Siglos después la situación no ha cambiado tanto como creemos. Los señores feudales de los dos últimos siglos han aparentado ceder ante las revoluciones sociales, renunciando de forma figurada a algunos de sus privilegios. Pero no nos engañemos: la realidad es que no han sido las revoluciones sociales las que han permitido alcanzar a la plebe actual del primer mundo el grado de dignidad que cualquier persona se merece [en el tercer mundo siguen encontrándose en el siglo XIII], nuestro grado de bienestar actual se ha conseguido gracias a las revoluciones industriales y no nos ha salido gratis.

El avance de la tecnología, propiciado fundamentalmente por un querer producir más, y más barato, ha favorecido el desarrollo de maquinaria que ha liberado al obrero de tener que emplear la mayor parte de su tiempo en trabajar. ¿Alguien se cree que se hubiera conseguido la jornada de 8 horas si no hubieran existido máquinas que reemplazaban, en parte, al motor de sangre?

Superada la primera mitad del siglo XX, siempre hablando del primer mundo, la clase media se empezaba a acercar peligrosamente a las clases privilegiadaspeligrosamente.
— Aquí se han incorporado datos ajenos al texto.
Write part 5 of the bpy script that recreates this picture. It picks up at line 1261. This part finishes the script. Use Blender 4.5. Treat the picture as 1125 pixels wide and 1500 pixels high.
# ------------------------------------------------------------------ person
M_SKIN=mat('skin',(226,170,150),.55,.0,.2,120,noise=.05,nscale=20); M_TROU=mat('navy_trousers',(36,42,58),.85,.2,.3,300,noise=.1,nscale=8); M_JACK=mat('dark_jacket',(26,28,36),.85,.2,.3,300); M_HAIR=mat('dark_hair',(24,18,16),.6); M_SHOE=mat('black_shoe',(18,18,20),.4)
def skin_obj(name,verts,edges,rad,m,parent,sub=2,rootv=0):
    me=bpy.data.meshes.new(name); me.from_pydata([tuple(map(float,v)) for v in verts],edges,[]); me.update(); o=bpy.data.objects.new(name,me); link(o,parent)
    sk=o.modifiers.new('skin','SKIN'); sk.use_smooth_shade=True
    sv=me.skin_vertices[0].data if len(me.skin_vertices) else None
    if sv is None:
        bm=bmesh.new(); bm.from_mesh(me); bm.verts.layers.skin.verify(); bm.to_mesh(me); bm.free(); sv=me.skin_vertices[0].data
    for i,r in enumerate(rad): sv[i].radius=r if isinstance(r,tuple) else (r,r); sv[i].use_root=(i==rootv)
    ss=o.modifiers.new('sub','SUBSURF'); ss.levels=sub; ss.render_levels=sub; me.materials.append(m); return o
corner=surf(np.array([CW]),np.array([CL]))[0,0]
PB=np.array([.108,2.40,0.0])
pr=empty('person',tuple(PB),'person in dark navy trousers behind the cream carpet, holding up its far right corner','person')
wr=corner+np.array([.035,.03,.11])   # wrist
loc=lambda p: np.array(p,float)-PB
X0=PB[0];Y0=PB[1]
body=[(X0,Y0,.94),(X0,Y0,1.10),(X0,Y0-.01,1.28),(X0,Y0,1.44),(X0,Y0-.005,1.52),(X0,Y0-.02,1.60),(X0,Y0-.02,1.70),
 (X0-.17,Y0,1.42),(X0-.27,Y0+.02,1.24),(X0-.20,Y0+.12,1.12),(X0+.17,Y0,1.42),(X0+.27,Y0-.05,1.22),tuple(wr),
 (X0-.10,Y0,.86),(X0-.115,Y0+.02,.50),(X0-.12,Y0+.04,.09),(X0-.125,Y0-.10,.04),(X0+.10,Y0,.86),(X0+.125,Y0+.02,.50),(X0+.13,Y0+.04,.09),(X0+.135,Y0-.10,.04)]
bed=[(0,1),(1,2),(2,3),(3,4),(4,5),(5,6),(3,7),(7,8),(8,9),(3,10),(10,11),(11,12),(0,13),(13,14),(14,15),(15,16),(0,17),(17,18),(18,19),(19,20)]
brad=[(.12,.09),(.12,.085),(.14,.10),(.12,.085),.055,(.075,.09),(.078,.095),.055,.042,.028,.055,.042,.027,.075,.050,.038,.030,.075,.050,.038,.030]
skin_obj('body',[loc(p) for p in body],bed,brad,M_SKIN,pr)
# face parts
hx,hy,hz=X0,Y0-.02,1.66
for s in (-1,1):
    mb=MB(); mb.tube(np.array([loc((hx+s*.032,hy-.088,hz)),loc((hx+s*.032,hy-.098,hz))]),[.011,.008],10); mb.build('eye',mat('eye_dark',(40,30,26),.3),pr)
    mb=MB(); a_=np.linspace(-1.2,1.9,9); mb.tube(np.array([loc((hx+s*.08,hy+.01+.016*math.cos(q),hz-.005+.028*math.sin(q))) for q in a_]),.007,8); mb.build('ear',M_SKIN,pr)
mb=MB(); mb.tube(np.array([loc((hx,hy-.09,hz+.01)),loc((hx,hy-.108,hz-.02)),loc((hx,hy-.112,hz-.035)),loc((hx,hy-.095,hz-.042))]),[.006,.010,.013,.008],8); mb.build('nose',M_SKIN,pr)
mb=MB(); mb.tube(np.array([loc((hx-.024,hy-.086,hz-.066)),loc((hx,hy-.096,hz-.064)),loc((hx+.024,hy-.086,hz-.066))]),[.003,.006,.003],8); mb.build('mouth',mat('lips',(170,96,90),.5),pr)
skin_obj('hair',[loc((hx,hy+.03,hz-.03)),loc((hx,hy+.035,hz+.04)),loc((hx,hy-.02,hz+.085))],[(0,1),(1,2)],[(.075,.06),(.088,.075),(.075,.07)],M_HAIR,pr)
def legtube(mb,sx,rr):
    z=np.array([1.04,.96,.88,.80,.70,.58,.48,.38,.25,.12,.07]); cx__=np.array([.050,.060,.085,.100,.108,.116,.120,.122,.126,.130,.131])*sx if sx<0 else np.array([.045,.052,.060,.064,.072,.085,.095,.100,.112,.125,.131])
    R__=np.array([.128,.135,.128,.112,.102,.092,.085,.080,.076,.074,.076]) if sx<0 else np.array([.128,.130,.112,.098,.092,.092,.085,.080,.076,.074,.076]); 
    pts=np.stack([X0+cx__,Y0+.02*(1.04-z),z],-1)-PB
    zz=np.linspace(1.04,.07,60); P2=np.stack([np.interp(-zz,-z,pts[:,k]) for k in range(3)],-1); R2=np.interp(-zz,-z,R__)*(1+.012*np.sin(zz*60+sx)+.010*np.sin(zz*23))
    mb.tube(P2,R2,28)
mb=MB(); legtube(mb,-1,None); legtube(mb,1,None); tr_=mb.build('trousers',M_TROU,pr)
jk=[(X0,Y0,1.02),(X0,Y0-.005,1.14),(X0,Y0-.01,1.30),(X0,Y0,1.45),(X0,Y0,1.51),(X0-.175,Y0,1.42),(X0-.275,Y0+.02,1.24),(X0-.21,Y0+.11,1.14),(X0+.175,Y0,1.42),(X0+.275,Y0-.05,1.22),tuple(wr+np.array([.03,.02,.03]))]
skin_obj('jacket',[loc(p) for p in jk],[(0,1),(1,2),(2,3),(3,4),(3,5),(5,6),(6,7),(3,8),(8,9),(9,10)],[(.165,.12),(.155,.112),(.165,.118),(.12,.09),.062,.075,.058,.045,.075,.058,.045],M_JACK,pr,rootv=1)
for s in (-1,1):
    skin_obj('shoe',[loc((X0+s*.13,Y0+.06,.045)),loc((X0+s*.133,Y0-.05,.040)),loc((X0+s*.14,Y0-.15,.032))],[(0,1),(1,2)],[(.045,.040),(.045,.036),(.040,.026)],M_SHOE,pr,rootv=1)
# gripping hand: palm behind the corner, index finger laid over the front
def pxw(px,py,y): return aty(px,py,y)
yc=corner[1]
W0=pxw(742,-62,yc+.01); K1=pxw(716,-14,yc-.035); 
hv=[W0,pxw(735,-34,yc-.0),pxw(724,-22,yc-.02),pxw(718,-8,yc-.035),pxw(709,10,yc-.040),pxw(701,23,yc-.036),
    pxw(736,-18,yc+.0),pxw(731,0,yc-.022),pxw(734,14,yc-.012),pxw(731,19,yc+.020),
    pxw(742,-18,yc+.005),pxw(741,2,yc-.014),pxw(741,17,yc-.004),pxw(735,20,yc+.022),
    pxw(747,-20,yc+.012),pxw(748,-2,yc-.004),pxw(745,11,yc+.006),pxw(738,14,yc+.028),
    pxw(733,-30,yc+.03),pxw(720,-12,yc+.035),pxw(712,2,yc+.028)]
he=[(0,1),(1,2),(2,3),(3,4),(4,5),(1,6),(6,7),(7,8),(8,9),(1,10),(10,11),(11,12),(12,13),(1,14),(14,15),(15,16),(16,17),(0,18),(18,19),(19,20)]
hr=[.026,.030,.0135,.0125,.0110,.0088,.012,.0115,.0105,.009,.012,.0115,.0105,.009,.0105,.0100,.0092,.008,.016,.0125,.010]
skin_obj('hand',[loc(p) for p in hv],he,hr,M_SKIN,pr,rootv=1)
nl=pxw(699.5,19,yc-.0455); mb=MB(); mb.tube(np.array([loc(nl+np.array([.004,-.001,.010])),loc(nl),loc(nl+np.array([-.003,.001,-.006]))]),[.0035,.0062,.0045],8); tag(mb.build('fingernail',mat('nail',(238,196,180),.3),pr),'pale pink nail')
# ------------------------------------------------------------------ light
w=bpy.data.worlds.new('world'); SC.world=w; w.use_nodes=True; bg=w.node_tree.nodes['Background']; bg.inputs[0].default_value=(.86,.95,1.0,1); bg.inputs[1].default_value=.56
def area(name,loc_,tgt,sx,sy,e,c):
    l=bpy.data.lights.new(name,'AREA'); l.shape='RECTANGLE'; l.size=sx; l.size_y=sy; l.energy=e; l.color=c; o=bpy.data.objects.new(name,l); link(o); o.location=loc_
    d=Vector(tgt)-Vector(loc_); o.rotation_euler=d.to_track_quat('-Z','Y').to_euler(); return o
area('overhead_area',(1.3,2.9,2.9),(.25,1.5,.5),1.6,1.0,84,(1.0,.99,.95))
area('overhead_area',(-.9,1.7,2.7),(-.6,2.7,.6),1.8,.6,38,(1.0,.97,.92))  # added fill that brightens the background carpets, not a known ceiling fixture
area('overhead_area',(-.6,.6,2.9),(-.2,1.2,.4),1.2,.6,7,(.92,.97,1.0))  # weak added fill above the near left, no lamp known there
La Segunda Guerra Mundial había dado otro impulso a la industria, un coche utilitario empezaba a ser asequible para las clases trabajadoras y el hecho de no tener que dejarse la vida en las fábricas, cada vez más abastecidas de más y mejor maquinaria, posibilitaba descubrir el significado de la palabra ocio.

Al humilde trabajador se le vendió la idea de que ser propietario de una vivienda, además de dignidad, le daba cierto grado de tranquilidad para el futuro [esta idea sigue hoy vigente], y se le animaba a que adquiriera un piso, aunque para ello tuviera que hacer cientos de horas extraordinarias y endeudarse por mucho tiempo.

Ya a finales del pasado siglo, no era difícil que un trabajador pudiera encontrarse con su jefe en el mismo lugar de vacaciones. La tecnología avanzaba, la automatización mejoraba los procesos de producción y aunque la mano de obra pudiera ser menos necesaria, entre tanto a la clase trabajadora se le iban creando nuevas necesidades para que no pudiera renunciar a su implicación en el trabajo y, por añadidura, incluso que la mujer se tuviera que incorporar, de manera ineludible, al trabajo fuera del hogar. No debemos confundir el derecho al trabajo, igual para todos, que la obligación a trabajar por las necesidades, superfluas en muchas ocasiones, que ha generado la sociedad de consumo. El hecho de que ambos cónyuges trabajaran permitía comprar un mejor coche, un mejor piso y disfrutar de unas vacaciones más lujosas. Ya los trabajadores no se conformaban con ir a pasar unos días al pueblo de sus padres, o a un apartamento barato en una playa en la que costaba darse un baño entre la multitud que se agolpaba en la arena. A finales del siglo XX, los trabajadores podían elegir el Caribe, como un destino asequible, o hacer un crucero por el Mediterráneo, sin excesivos sacrificios.

Los señores feudales del siglo XXI quizás no pueden aceptar cómo se les han ido recortando sus privilegios. Hay que poner a cada uno en su sitio y hay que volver a marcar las diferencias. Y a fe que lo han conseguido. Después de esta interminable crisis que nos viene oprimiendo desde hace más de una década, las diferencias sociales otra vez están creciendo.

En España tenemos un ejemplo muy claro, según El Confidencial [09/04/2018], a finales del año 2008 el beneficio empresarial, como porcentaje del valor añadido bruto de las empresas no financieras, en España estaba por debajo de la media de la UE, que era de un 40 %. Diez años después, la UE mantenía dicho beneficio en un 40 % y España lo superaba en casi 3 puntos. En el mismo periodo de tiempo el número de personas ocupadas pasó, en España, de 20,5 millones a 18,8 millones, casi 2 millones menos de empleos. El 04/12/2019 se podía leer en el mismo periódico que en 2018 los beneficios netos, en unas 800.000 empresas sondeadas, habían crecido casi un 44 % y los salarios, en las mismas empresas, apenas aumentaron en un 1,3 %.

A la plebe hay que volverla a poner en su sitio.